== Supplied information ==
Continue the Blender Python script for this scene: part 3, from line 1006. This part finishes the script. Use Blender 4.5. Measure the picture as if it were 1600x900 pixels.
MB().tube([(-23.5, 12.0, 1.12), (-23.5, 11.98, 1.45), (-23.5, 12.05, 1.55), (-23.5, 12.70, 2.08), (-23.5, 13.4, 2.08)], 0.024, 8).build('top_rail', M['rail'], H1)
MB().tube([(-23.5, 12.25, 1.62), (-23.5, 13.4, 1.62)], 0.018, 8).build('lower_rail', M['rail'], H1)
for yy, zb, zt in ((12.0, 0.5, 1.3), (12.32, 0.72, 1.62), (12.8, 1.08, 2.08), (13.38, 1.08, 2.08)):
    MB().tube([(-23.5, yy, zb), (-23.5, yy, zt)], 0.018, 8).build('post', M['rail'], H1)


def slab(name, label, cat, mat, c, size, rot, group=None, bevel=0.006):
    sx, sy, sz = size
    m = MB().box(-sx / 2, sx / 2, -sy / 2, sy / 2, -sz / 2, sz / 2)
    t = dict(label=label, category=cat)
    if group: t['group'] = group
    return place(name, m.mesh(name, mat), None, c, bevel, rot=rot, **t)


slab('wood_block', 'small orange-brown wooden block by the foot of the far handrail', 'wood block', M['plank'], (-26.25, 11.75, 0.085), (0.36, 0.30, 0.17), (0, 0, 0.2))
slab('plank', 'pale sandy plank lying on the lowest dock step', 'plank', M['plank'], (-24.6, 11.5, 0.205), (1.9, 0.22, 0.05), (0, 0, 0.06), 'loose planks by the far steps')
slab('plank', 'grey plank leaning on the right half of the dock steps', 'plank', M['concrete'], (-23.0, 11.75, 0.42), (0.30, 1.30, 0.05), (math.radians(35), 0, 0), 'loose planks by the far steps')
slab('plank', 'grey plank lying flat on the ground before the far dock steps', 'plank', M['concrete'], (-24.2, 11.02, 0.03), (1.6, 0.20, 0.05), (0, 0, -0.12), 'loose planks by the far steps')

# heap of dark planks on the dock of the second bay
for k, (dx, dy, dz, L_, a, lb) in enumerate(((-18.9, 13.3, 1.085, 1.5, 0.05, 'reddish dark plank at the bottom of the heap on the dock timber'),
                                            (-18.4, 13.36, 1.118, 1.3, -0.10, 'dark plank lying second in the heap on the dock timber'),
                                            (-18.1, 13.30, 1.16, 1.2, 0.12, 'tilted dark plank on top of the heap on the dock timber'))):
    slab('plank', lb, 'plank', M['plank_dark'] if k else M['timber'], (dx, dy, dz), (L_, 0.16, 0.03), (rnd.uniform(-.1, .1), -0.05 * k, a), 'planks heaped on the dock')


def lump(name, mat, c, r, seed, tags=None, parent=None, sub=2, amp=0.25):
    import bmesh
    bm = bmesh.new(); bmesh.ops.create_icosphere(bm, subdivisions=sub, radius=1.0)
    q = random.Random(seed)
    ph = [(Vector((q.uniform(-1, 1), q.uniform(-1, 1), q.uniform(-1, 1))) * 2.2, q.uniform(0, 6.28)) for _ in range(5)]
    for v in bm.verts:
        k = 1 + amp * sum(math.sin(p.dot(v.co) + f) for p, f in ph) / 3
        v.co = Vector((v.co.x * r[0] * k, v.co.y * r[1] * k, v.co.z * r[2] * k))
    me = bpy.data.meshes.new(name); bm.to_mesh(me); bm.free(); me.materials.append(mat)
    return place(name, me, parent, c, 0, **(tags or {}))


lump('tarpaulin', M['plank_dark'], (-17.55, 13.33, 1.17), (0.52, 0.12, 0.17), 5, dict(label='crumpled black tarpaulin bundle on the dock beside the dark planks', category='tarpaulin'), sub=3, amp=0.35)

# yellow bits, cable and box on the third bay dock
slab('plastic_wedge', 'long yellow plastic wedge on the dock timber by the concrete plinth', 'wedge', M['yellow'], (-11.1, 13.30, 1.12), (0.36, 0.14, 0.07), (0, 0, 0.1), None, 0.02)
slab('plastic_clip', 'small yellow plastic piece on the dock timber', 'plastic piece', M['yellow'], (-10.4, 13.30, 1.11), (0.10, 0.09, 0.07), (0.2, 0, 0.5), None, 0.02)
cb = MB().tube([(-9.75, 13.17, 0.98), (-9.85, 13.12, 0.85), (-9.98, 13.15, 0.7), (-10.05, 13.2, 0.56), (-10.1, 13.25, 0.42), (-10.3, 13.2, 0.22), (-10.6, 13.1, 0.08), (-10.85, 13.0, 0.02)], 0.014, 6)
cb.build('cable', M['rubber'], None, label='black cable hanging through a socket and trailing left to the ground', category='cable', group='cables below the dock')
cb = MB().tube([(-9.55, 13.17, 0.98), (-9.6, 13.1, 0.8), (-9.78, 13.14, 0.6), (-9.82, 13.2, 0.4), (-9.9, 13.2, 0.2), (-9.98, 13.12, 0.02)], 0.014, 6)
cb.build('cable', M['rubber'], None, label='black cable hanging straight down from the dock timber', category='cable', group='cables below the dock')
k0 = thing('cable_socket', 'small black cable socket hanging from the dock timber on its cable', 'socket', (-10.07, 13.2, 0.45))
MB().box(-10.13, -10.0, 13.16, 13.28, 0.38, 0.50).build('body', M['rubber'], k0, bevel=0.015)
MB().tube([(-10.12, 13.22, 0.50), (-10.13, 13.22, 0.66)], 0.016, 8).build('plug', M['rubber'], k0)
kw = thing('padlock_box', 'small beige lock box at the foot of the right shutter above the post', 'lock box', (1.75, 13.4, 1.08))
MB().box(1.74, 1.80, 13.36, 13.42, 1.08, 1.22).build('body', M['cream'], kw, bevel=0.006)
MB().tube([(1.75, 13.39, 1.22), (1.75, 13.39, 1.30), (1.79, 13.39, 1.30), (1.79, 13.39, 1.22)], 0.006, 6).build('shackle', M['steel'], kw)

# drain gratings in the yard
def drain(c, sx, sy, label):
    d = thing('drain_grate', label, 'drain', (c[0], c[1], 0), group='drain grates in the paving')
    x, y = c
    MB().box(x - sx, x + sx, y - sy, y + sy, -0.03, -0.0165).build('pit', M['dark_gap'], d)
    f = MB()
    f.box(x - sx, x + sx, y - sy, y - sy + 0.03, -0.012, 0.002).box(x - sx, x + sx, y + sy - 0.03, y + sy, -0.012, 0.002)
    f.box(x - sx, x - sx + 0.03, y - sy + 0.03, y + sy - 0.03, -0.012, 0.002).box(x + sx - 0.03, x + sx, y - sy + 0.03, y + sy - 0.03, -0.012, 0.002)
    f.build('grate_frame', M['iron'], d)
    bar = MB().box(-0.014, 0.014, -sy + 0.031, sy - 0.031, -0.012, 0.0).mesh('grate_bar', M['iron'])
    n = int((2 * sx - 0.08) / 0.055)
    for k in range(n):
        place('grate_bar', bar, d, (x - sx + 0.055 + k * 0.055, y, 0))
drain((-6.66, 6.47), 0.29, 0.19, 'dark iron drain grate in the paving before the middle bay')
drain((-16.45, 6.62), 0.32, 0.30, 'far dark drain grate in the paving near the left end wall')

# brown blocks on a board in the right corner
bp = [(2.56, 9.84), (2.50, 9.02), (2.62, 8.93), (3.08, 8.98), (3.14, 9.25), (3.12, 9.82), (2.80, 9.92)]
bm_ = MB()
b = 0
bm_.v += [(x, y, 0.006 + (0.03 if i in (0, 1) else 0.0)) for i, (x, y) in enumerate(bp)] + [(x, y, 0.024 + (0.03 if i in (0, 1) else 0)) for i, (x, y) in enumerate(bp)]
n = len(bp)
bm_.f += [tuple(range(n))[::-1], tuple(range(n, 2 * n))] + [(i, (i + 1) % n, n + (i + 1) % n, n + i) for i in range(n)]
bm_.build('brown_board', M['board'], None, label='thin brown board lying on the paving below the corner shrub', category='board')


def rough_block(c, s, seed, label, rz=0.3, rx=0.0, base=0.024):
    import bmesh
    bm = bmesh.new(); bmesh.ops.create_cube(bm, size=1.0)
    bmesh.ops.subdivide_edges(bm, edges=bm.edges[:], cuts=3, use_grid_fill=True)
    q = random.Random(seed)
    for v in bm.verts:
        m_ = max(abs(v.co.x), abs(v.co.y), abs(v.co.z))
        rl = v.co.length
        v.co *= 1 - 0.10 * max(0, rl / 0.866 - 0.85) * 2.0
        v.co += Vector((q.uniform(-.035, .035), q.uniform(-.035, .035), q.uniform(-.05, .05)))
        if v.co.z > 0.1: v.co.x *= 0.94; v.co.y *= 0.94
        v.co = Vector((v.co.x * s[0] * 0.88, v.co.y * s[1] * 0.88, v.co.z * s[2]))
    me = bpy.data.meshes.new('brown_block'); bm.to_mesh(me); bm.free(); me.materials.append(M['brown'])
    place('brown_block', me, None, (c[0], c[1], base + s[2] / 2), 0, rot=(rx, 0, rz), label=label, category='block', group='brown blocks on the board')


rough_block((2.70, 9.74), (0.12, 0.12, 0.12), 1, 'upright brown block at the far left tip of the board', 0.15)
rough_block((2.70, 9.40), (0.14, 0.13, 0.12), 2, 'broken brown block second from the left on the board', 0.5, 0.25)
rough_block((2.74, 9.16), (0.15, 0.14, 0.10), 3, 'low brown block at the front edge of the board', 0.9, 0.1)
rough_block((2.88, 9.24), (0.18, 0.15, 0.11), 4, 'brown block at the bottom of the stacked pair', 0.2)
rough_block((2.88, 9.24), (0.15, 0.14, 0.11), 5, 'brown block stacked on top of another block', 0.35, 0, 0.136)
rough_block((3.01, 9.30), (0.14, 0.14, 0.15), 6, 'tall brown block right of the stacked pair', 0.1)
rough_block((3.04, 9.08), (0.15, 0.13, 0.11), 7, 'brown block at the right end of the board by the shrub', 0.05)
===
■ What is asked
Emit, unaltered, the lines from the top of the listing down through the line that holds "bevel, rot=rot, **t)"; emit nothing else.

■ Worked solution
Continue the Blender Python script for this scene: part 3, from line 1006. This part finishes the script. Use Blender 4.5. Measure the picture as if it were 1600x900 pixels.
MB().tube([(-23.5, 12.0, 1.12), (-23.5, 11.98, 1.45), (-23.5, 12.05, 1.55), (-23.5, 12.70, 2.08), (-23.5, 13.4, 2.08)], 0.024, 8).build('top_rail', M['rail'], H1)
MB().tube([(-23.5, 12.25, 1.62), (-23.5, 13.4, 1.62)], 0.018, 8).build('lower_rail', M['rail'], H1)
for yy, zb, zt in ((12.0, 0.5, 1.3), (12.32, 0.72, 1.62), (12.8, 1.08, 2.08), (13.38, 1.08, 2.08)):
    MB().tube([(-23.5, yy, zb), (-23.5, yy, zt)], 0.018, 8).build('post', M['rail'], H1)


def slab(name, label, cat, mat, c, size, rot, group=None, bevel=0.006):
    sx, sy, sz = size
    m = MB().box(-sx / 2, sx / 2, -sy / 2, sy / 2, -sz / 2, sz / 2)
    t = dict(label=label, category=cat)
    if group: t['group'] = group
    return place(name, m.mesh(name, mat), None, c, bevel, rot=rot, **t)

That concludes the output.